3.  We are nowhere forbidden in God’s Word to hear tea­chers sent and called, but only Wolves in sheep skins, void of all calling, and intruders: for pastors may be antichristian in the manner of the entry, as Cajaphas…  3. Yea, and brook an anti­christian calling, as prelates do and have done in Brittain, and yet their ministry be valid.

For that the calling of a mi­nister be valid and his ministerial acts not null, it is suffici­ent that the governing Church give him a calling, either by themselves, their express call, their silence, or tacit consent, or their approbation communicating with him in his ministry, or by these to whom the Church resigned her power, or by these who stand in place of the Church, though prelates in­vade the place of the Church: yet:

[1.] because first they themselves be pastors and have power to teach and baptize as pastors called of Christ.

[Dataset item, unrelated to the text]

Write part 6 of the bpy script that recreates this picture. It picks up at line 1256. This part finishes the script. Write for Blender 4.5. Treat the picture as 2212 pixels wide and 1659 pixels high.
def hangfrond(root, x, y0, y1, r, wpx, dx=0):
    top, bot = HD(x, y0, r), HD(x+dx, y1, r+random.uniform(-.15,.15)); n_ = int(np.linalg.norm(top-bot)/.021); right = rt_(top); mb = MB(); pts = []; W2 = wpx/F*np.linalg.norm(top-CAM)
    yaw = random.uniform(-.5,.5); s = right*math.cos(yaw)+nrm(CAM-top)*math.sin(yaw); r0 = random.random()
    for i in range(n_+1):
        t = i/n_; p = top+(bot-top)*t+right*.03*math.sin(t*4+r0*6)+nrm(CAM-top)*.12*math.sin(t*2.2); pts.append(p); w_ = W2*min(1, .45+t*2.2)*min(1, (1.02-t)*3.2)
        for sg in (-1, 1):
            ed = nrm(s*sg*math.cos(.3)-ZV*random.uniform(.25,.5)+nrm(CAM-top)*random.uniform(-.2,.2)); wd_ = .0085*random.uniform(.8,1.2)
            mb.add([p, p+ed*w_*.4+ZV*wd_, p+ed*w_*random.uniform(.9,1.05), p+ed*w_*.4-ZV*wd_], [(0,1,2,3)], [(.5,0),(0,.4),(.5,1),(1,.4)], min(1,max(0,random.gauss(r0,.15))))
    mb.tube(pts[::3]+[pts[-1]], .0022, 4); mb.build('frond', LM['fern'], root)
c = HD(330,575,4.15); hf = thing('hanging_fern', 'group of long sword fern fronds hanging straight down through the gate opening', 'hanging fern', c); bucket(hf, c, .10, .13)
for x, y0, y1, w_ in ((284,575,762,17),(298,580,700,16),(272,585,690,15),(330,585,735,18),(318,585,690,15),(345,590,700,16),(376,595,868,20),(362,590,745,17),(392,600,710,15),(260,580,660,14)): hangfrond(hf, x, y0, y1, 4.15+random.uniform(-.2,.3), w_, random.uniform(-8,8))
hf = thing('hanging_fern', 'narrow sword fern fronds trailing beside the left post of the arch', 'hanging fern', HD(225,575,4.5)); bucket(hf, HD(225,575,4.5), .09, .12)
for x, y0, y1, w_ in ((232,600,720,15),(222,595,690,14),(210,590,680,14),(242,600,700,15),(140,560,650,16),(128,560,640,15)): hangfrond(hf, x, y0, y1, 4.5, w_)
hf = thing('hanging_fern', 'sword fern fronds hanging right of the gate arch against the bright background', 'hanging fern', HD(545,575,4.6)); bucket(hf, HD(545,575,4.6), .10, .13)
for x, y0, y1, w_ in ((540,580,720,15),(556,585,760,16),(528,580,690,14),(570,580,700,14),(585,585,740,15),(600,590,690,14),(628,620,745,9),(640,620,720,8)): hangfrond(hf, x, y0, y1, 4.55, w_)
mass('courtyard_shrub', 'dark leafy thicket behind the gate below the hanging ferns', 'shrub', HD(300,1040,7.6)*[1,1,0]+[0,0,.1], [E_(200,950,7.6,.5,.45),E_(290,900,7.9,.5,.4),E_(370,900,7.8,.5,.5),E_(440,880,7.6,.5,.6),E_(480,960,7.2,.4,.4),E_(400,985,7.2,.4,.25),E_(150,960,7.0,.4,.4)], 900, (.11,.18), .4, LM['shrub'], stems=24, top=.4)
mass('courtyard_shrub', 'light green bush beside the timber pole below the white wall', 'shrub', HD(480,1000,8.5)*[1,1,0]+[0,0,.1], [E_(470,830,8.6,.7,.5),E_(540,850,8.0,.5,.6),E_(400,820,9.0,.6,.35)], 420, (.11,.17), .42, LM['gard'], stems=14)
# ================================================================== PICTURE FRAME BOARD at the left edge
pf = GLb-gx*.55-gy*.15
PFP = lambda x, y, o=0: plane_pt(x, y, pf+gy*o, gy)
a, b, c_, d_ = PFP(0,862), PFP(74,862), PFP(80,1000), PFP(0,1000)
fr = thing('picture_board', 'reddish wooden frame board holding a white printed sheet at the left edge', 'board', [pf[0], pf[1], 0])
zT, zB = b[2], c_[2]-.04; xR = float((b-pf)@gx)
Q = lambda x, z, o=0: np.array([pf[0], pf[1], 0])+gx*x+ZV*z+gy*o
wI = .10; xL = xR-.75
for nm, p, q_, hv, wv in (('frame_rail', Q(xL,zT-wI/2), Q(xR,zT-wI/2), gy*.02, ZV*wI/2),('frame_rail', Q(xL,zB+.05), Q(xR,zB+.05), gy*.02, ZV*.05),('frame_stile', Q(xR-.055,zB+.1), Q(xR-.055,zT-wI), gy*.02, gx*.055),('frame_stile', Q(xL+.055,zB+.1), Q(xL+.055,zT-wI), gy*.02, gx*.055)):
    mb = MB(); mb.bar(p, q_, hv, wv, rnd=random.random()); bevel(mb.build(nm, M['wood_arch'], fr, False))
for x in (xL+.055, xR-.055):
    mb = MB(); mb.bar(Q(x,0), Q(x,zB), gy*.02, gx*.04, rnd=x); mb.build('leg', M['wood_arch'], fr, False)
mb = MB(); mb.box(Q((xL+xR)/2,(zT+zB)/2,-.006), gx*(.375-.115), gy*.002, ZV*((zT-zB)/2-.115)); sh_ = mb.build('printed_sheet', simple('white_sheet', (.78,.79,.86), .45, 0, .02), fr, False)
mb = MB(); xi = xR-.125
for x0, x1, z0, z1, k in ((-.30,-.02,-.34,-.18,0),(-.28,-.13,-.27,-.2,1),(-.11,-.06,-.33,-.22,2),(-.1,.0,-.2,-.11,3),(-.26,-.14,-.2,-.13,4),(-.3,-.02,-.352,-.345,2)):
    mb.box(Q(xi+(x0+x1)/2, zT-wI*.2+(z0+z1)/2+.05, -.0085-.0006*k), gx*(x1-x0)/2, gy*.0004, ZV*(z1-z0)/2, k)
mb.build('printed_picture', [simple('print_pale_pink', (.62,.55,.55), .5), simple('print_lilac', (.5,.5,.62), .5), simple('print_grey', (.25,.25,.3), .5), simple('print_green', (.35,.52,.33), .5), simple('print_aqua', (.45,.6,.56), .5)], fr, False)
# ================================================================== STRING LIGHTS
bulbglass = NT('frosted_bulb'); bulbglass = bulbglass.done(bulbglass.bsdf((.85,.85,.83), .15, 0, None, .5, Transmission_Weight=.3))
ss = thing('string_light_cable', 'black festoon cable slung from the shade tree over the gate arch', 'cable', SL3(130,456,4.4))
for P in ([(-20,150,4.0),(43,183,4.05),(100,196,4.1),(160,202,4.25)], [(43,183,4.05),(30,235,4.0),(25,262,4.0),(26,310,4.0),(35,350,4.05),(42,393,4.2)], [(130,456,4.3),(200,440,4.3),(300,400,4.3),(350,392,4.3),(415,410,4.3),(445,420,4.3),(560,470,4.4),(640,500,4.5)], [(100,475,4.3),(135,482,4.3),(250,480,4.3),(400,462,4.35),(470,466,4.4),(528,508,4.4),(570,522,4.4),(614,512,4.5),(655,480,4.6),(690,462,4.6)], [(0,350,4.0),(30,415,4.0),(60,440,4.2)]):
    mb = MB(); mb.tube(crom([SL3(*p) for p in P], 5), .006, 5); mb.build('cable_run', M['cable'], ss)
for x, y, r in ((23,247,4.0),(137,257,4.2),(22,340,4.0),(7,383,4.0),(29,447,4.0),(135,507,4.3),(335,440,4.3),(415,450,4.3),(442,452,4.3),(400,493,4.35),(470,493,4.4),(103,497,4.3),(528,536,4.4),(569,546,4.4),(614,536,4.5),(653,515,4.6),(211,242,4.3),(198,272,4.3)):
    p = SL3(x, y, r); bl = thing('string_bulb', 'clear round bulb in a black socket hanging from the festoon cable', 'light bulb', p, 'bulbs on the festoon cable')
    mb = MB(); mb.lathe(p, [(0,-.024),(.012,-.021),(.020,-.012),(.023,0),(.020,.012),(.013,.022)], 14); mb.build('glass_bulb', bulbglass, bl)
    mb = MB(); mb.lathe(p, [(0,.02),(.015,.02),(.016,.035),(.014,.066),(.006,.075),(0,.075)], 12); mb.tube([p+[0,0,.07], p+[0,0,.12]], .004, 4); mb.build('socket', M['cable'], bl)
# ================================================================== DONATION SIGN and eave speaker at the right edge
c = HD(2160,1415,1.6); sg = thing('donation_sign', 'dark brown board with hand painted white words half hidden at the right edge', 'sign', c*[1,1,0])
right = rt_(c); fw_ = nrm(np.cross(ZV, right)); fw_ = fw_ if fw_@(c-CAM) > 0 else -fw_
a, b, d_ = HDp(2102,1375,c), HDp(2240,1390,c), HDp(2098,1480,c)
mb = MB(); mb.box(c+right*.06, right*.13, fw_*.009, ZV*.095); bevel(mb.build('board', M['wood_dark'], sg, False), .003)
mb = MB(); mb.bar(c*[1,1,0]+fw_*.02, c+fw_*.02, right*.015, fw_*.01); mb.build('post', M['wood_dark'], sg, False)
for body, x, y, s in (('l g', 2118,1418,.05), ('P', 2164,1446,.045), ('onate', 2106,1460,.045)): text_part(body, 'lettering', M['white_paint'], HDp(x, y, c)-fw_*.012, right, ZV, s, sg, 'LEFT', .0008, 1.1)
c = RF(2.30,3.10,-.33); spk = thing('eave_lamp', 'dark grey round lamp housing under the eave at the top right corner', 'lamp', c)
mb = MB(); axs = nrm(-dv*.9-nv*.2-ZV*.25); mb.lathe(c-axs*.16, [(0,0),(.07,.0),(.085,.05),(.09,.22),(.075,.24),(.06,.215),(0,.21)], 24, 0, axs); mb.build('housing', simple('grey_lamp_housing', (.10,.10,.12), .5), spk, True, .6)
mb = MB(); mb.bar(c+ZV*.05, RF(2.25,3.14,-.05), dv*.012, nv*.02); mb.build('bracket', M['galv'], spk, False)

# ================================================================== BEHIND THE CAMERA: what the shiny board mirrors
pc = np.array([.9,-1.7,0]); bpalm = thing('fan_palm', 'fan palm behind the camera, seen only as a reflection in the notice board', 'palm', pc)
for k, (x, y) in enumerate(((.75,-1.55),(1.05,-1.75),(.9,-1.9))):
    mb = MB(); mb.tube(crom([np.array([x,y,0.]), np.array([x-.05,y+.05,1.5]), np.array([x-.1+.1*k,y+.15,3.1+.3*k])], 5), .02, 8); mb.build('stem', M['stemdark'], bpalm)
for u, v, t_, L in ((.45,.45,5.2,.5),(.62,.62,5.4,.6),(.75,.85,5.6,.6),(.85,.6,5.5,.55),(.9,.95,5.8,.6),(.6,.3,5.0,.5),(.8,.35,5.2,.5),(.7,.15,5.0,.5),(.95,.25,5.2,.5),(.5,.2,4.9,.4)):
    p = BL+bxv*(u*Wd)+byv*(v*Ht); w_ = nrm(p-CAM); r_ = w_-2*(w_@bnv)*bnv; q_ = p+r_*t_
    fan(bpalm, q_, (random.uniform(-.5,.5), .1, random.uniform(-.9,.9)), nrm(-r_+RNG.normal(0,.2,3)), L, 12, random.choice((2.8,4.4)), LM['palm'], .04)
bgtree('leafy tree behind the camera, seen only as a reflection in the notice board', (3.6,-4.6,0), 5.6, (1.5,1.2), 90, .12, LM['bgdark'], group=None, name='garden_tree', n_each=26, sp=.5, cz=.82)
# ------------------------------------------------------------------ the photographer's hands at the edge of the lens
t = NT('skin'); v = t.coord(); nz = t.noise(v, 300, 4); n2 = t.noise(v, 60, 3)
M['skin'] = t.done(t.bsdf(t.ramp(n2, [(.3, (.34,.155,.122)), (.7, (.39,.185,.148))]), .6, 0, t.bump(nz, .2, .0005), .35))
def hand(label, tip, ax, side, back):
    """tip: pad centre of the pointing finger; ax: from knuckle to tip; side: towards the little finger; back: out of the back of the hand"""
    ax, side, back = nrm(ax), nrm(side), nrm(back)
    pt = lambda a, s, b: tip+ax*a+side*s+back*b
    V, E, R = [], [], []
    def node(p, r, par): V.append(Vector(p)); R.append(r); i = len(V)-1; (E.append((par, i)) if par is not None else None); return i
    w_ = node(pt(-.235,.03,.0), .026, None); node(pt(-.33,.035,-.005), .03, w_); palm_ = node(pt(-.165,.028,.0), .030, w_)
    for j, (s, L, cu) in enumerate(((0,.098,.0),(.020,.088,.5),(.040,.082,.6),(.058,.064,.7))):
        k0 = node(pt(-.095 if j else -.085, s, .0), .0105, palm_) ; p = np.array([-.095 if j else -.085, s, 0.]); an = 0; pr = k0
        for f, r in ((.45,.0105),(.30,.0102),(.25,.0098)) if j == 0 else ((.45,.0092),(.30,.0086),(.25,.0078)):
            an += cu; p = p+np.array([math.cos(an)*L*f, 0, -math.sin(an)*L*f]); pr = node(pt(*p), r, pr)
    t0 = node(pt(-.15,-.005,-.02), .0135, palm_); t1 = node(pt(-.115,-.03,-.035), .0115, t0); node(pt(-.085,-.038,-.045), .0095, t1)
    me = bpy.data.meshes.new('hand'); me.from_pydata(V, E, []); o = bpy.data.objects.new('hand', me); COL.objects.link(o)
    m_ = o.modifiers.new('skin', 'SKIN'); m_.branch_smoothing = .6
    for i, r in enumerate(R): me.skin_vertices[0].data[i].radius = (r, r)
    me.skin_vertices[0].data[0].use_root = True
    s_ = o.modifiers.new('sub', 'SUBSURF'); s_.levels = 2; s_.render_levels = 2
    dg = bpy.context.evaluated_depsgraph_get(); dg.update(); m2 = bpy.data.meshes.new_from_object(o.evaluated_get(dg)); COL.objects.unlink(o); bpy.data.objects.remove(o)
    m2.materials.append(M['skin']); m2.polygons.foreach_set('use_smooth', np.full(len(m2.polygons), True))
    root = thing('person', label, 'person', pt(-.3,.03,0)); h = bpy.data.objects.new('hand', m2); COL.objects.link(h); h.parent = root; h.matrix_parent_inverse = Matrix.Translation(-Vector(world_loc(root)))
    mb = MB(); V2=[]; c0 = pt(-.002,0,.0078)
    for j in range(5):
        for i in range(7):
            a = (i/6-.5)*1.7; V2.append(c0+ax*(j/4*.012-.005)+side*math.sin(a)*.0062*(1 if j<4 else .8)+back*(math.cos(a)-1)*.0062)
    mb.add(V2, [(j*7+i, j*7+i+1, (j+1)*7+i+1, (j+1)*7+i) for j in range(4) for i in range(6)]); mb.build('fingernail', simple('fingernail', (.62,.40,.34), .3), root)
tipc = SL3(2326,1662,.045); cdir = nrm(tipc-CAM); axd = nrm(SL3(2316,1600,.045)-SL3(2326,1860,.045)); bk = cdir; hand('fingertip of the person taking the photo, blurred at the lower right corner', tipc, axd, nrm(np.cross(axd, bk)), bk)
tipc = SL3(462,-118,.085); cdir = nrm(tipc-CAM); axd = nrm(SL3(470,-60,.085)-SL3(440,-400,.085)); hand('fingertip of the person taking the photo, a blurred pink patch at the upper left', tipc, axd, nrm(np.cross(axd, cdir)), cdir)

Mt. 18:19.

2. Because they stand for the Church, the Church approving or someway by silence consenting (as in the case of Caiaphas’s entry to the priesthood) thereunto.  These who are baptized of them are not rebaptized, and these who are ordained pastors by them are not reordained, but have a cal­ling to the ministry and do validly confer a calling upon others.

Yea, many of great learning think that at the begin­ning of Reformation thousands being under popery bapti­zed by midwives and private persons, were never rebaptized, not that they think such baptism valid, but where the sacra­ment is wanting, ex invincibili ignorantia facti, out of an invin­cible ignorance of a fact, such that way baptized do indeed want the Lord’s seal; but we cannot for that say that they are no better than infidels and unbaptized Turks and Jews, because:

1.  Their being born in the visible Church gives a federal holiness, as all of Jewish parents had a federal right to circumcision and were, eatenus, ‘insofar’, separated from the womb.

2.  Because their profession of that Covenant where­of baptism is a seal, separates them sufficiently from infidels, though they want the seal external.

But our divines esteem, and that justly, baptism administrated by women, or such as have no calling, to be no baptism at all; for which let the reader see Calvin, Institutes, bk. 4, ch. 15, sect. 20; Epistle 326; Beza, Libel., Questione de Baptism; the learned Rivet, in Cathol. Orthod., tome 2, tract 2, q. 7.  We stand not for what Bellarmine, Maldonatus, Gretse­rus and other papists say on the contrary.”